I am thinking of all of this not only because I watched these two great stars mess about in The Missouri Breaks, but also because my youngest son, Thomas, who is a video producer for a living has joined forces with a friend and made a short film, written and directed by his friend. It has a decidedly au current theme of gender fluidity and has about as banal a treatment of sexuality as you can imagine. They have received some private accolades for the film, which I think is well made but hard for someone of my generation to completely embrace. That has caused them to decide to submit it to several festivals, the first of which is Sundance. Having had a house in Park City, Utah for fifteen years, I have attended the Sundance Festival many times, as has my son. It would not surprise me, but it would greatly lease me to see him get his film into Sundance and receive some recognition for his work and investment. Technically, I am credited as a Producer of the film since I put tome money into it, so I am rooting for it in many ways.

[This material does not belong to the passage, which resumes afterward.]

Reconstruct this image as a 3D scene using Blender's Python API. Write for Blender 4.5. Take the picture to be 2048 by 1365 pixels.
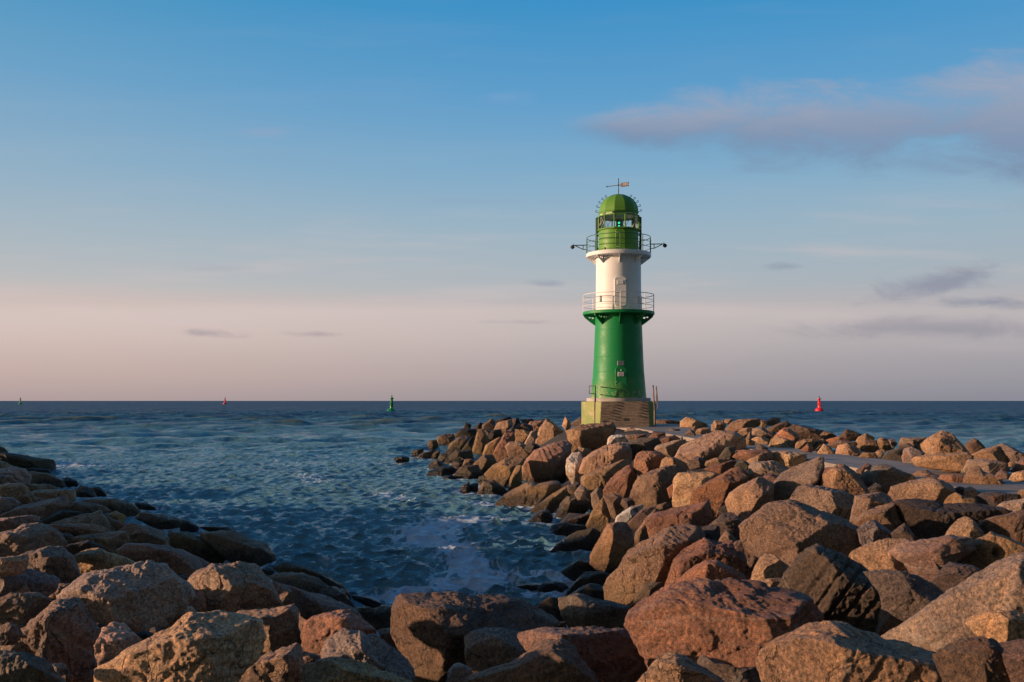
import bpy, bmesh, math, random
import numpy as np
from mathutils import Vector, Matrix

for o in list(bpy.data.objects):
    bpy.data.objects.remove(o)
scene = bpy.context.scene
col = scene.collection
R = math.radians

# ------------------------------------------------------------------ camera
F_PX, W_PX, H_PX, HORIZON = 2000.0, 2048.0, 1365.0, 802.0
EYE = Vector((0.0, 0.0, 3.5))
cd = bpy.data.cameras.new('camera')
cam = bpy.data.objects.new('camera', cd); col.objects.link(cam)
cam.location = EYE
cam.rotation_euler = (R(90), 0, 0)
cd.sensor_fit = 'HORIZONTAL'; cd.sensor_width = 36.0
cd.lens = 36.0 * F_PX / W_PX
cd.shift_y = (HORIZON - H_PX / 2) / W_PX
cd.clip_start = 0.1; cd.clip_end = 60000.0
scene.camera = cam

# ------------------------------------------------------------------ sun
SUN_EL = R(8.5)
_az = Vector((-0.995, -0.10, 0)).normalized()
TO_SUN = Vector((_az.x * math.cos(SUN_EL), _az.y * math.cos(SUN_EL), math.sin(SUN_EL)))
sl = bpy.data.lights.new('sun', 'SUN')
sl.energy = 5.0; sl.angle = R(0.5); sl.color = (1.0, 0.64, 0.42)
sun = bpy.data.objects.new('sun', sl); col.objects.link(sun)
sun.rotation_euler = TO_SUN.to_track_quat('Z', 'Y').to_euler()
sun.location = (-60, -25, 40)

scene.view_settings.view_transform = 'Standard'
scene.view_settings.look = 'None'
scene.view_settings.exposure = 0.25
scene.view_settings.gamma = 1.0
scene.view_settings.use_curve_mapping = False

# ------------------------------------------------------------------ node helper
class NT:
    def __init__(s, nt): s.nt = nt; s.n = nt.nodes; s.l = nt.links
    def new(s, t, **kw):
        n = s.n.new(t)
        for k, v in kw.items():
            setattr(n, k, v)
        return n
    def put(s, sock, v):
        if isinstance(v, bpy.types.NodeSocket): s.l.new(v, sock)
        elif v is not None: sock.default_value = v
    def math(s, op, a, b=None, c=None, clamp=False):
        n = s.new('ShaderNodeMath', operation=op); n.use_clamp = clamp
        s.put(n.inputs[0], a); s.put(n.inputs[1], b)
        if c is not None: s.put(n.inputs[2], c)
        return n.outputs[0]
    def mapr(s, v, a, b, c=0.0, d=1.0, smooth=True):
        n = s.new('ShaderNodeMapRange'); n.interpolation_type = 'SMOOTHSTEP' if smooth else 'LINEAR'
        s.put(n.inputs[0], v); s.put(n.inputs[1], a); s.put(n.inputs[2], b); s.put(n.inputs[3], c); s.put(n.inputs[4], d)
        return n.outputs[0]
    def mix(s, f, a, b, blend='MIX'):
        n = s.new('ShaderNodeMix', data_type='RGBA', blend_type=blend)
        s.put(n.inputs[0], f); s.put(n.inputs[6], a); s.put(n.inputs[7], b)
        return n.outputs[2]
    def noise(s, vec, scale, detail=4, rough=0.55, dist=0.0, out=0):
        n = s.new('ShaderNodeTexNoise'); s.put(n.inputs['Vector'], vec); s.put(n.inputs['Scale'], scale)
        s.put(n.inputs['Detail'], detail); s.put(n.inputs['Roughness'], rough); s.put(n.inputs['Distortion'], dist)
        return n.outputs[out]
    def voro(s, vec, scale, feature='F1', out='Distance'):
        n = s.new('ShaderNodeTexVoronoi'); n.feature = feature
        s.put(n.inputs['Vector'], vec); s.put(n.inputs['Scale'], scale)
        return n.outputs[out]
    def ramp(s, f, stops, interp='LINEAR'):
        n = s.new('ShaderNodeValToRGB'); cr = n.color_ramp; cr.interpolation = interp
        while len(cr.elements) < len(stops): cr.elements.new(0.5)
        for e, (p, c) in zip(cr.elements, stops):
            e.position = p; e.color = (c[0], c[1], c[2], 1)
        s.put(n.inputs[0], f)
        return n.outputs[0]
    def vmath(s, op, a, b=None):
        n = s.new('ShaderNodeVectorMath', operation=op)
        s.put(n.inputs[0], a)
        if b is not None: s.put(n.inputs[1], b)
        return n.outputs[0]
    def comb(s, x, y, z):
        n = s.new('ShaderNodeCombineXYZ'); s.put(n.inputs[0], x); s.put(n.inputs[1], y); s.put(n.inputs[2], z)
        return n.outputs[0]

def lin(r, g, b):
    f = lambda c: (c / 255 / 12.92) if c <= 10 else ((c / 255 + 0.055) / 1.055) ** 2.4
    return (f(r), f(g), f(b))

# ------------------------------------------------------------------ world: Nishita sky behind the camera, evening gradient and cloud in front
world = bpy.data.worlds.new('World'); scene.world = world
world.use_nodes = True
w = NT(world.node_tree); w.n.clear()
tc = w.new('ShaderNodeTexCoord')
sep = w.new('ShaderNodeSeparateXYZ'); w.l.new(tc.outputs['Generated'], sep.inputs[0])
dx, dy, dz = sep.outputs
ys = w.math('MAXIMUM', dy, 0.02)
u = w.math('DIVIDE', dx, ys)
v = w.math('DIVIDE', dz, ys)
el = w.math('MAXIMUM', dz, 0.0)
SKY_C = [(0.0, lin(164, 155, 159)), (0.025, lin(184, 171, 170)), (0.06, lin(196, 184, 181)), (0.092, lin(199, 189, 187)),
         (0.112, lin(181, 187, 191)), (0.16, lin(160, 182, 196)), (0.22, lin(130, 172, 201)), (0.29, lin(96, 158, 203)),
         (0.37, lin(62, 145, 199)), (0.5, lin(50, 128, 186)), (0.7, lin(42, 112, 172)), (1.0, lin(38, 98, 158))]
base = w.ramp(el, SKY_C)
# warmer to the left, cooler to the right along the horizon
side = w.mapr(u, -0.55, 0.55)
low = w.mapr(el, 0.0, 0.22, 1.0, 0.0)
warm = w.mix(w.math('MULTIPLY', w.math('SUBTRACT', 1.0, side), low), base, (1.16, 1.03, 0.96, 1), 'MULTIPLY')
warm = w.mix(w.math('MULTIPLY', w.mapr(u, -0.6, 0.1, 1.0, 0.0), w.mapr(el, 0.1, 0.35)), warm, (1.35, 1.06, 0.95, 1), 'MULTIPLY')
cool = w.mix(w.math('MULTIPLY', side, low), warm, (0.70, 0.79, 0.88, 1), 'MULTIPLY')
# soft horizontal streaks
st = w.noise(w.comb(w.math('MULTIPLY', u, 2.2), w.math('MULTIPLY', v, 26.0), 3.1), 1.6, 5, 0.5)
stm = w.math('MULTIPLY', w.mapr(st, 0.48, 0.78), w.mapr(v, 0.02, 0.11, 0.0, 1.0))
stm = w.math('MULTIPLY', stm, w.mapr(v, 0.12, 0.24, 0.55, 0.04))
sky = w.mix(stm, cool, lin(206, 192, 192) + (1,))
# edge of the pale haze bank at about 5.5 degrees
bank = w.math('MULTIPLY', w.mapr(w.math('ADD', v, w.math('MULTIPLY', w.noise(w.comb(w.math('MULTIPLY', u, 3.0), w.math('MULTIPLY', v, 20.0), 0.7), 1.5, 4, 0.5), 0.012)), 0.095, 0.107, 1.0, 0.0),
              w.mapr(v, 0.03, 0.095, 0.0, 0.42))
bank = w.math('MULTIPLY', bank, w.mapr(u, -0.6, 0.5, 1.0, 0.45))
sky = w.mix(bank, sky, lin(222, 206, 201) + (1,))
# the long soft cloud, widening towards the right
cu = w.math('DIVIDE', w.math('SUBTRACT', u, (1110 - 1024) / 2000), (2048 - 1110) / 2000.0)
hh = w.math('MAXIMUM', w.math('MULTIPLY_ADD', w.math('POWER', w.math('MAXIMUM', cu, 0.0), 0.7), 0.056, 0.005), 0.004)
vc = w.math('MULTIPLY_ADD', cu, 0.006, (802 - 254) / 2000.0)
wob = w.noise(w.comb(w.math('MULTIPLY', u, 9.0), w.math('MULTIPLY', v, 26.0), 1.7), 1.0, 9, 0.62, 0.5)
wob2 = w.noise(w.comb(w.math('MULTIPLY', u, 3.0), w.math('MULTIPLY', v, 9.0), 4.7), 1.0, 4, 0.5)
dd = w.math('DIVIDE', w.math('ABSOLUTE', w.math('SUBTRACT', v, vc)), hh)
body = w.math('SUBTRACT', w.math('ADD', w.math('MULTIPLY', wob, 2.1), w.math('MULTIPLY', wob2, 0.35)), w.math('MULTIPLY', dd, 0.70))
cm = w.math('MULTIPLY', w.mapr(body, 0.30, 1.25), w.mapr(cu, -0.02, 0.14, 0.0, 0.86))
ccol = w.mix(w.mapr(w.math('ADD', w.math('DIVIDE', w.math('SUBTRACT', v, vc), hh), wob), -0.3, 1.4), lin(120, 140, 170) + (1,), lin(162, 166, 184) + (1,))
sky = w.mix(cm, cool if False else sky, ccol)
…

As part of the process of finalizing the film with credits and titles, Thomas and his partner have decided to form a production company of their own. Today he and I texted back and forth with me about the choice of a name. I gave him my honest views and even suggested a few names. He and I actually work together on such things quite well. He is respectful of what I bring to the process and I am respectful that this is his baby and he needs to make the decisions based on his own views. As city kids who grew up on the streets of Manhattan and now live in Brooklyn, he and his partner wanted the name to reflect who they are as well as being clever and thought-provoking. I suggested Outerborough Productions and he countered with Sixth Borough Films. After iterating some alternative spellings (Six and Boro), he settled on it and went right to the NYS LLC filing website to lock it in. We went through the pros and cons of using a comma in between the name and the LLC, and he decided on the more formal use of the comma.
So now he is on his way. Whether great things come to him via Sixth Borough Films or it becomes a mere stepping stone in his career development doesn’t really matter. I would love for him to be a great commercial and professional success, but I think the fulfillment of his ambitions are what matter the most. He is creatively driven more than commercially driven and that makes him more like Brando and Nicholson than not. Either way, today he became the Don of the family and I hope the Sixth Borough brings him all the kudos he deserves.